Source : La Terrasse - 20 janvier 2020
Avec des comédiens de grand talent, Frédérique Lazarini met en scène cette œuvre de jeunesse de Shakespeare, et éclaire brillamment ses enjeux en renouvelant le regard sur l’insoumission de "La mégère".
Dans Padoue la superbe, Catarina la rebelle tempête contre son entourage. Sa langue grondeuse rebute tous ceux qui la côtoient. Comment pourrait-elle trouver un époux ? Son père affirme qu’il n’accordera à personne la main de la cadette, la douce et courtisée Bianca, avant que Catarina la méchante ne soit mariée. La tigresse rencontrera bientôt son dompteur, Petruchio, motivé par… la dot. La célèbre intrigue, immortalisée à l’écran en 1967 par le duel titanesque entre Elisabeth Taylor et Richard Burton, plutôt rarement portée à la scène, traverse évidemment la question des relations de domination entre les sexes, et c’est cet aspect qui le plus souvent préoccupe les mises en scène contemporaines.
Evitant le piège d’une actualisation ostentatoire comme celui d’une comédie caricaturale, Frédérique Lazarini et les siens éclairent avec finesse, humour et habileté la fable et ses enjeux. Resserrée et épurée, l’adaptation orchestre à merveille le déploiement et les tumultes du sentiment amoureux, la guerre des sexes et la violence du mâle, mais aussi la question du rôle et ses ambiguïtés : celui qu’on joue sur scène, celui qu’on joue dans la vie. L’un reflétant l’autre, avec comme témoin actif le public. Le spectacle reprend un procédé cher au grand Will, une mise en abyme alerte qui mêle les époques, jusqu’à l’atmosphère des merveilleuses comédies italiennes des années 50-60, si pleines de tendresse, de férocité, de drôlerie, mettant en lumière les fanfarons et souvent les petites gens.
Mariage à l’italienne
Nous sommes sur la place d’un village accueillant un cinéma ambulant. Les gradins du théâtre prolongent les bancs installés sur le plateau, tandis qu’entre la scène et l’écran s’articule une relation finement équilibrée, depuis des intermèdes savoureux jusqu’au dialogue ému entre personnages – l’un filmé et l’autre joué. Inscrits dans cet ancrage italien joyeux et exubérant, les comédiens interprètent avec assurance et précision la partition. Sarah Biasini est une superbe, sensible et touchante Catarina, Cédric Colas est un Petruchio impérieux, énergique et méchant à souhait, Guillaume Veyre interprète excellemment le valet Tranio, en cousin jumeau du mythique Totò, Maxime Lombard est un père truculent, et Pierre Enaudi un amoureux provisoirement transi. Quant à Bianca, Charlotte Durand-Raucher lui donne vie dans de piquantes scènes filmées. En ceignant le plateau de linge blanc, la scénographie de François Cabanat fait écho à l’enfermement et l’infinie routine que constitue l’espace domestique pour les femmes. Alors qu’on se plaît souvent à accorder des intentions vertueuses et en phase avec notre modernité au génie de Shakespeare – génie certes incomparable ! -, force est de constater que la chute de la pièce consacre la défaite de la mégère.

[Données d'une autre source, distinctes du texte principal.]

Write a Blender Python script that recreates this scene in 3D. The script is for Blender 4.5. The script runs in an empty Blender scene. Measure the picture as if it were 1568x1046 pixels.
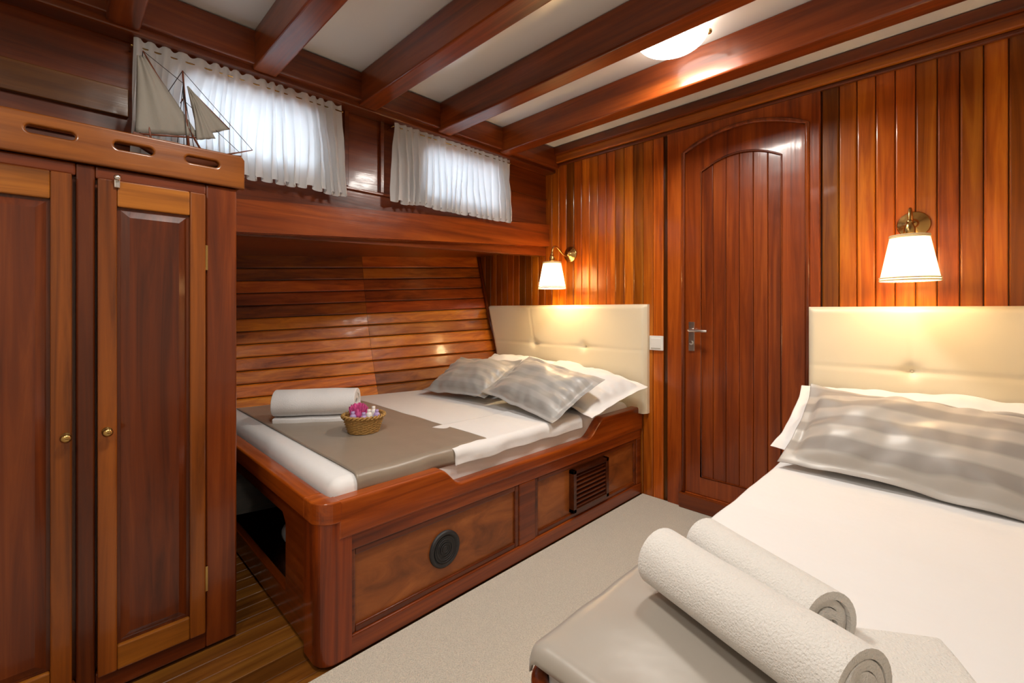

Victoire par KO de la soumission, et adieu à l’émancipation. Mais ici peut-être que cette soumission n’est qu’apparence… Pour finir, s’invite par la voix de Catarina une autre parole particulièrement forte et belle : celle de Virginia Woolf dans Une Chambre à soi, évoquant la « sœur merveilleuse de Shakespeare ». On se souvient de la remarquable mise en scène de ce texte par Anne-Marie Lazarini, avec Edith Scob. Si actuel, si important, cet appel à prendre « l’habitude de la liberté et le courage d’écrire exactement ce que nous pensons » résonne magnifiquement.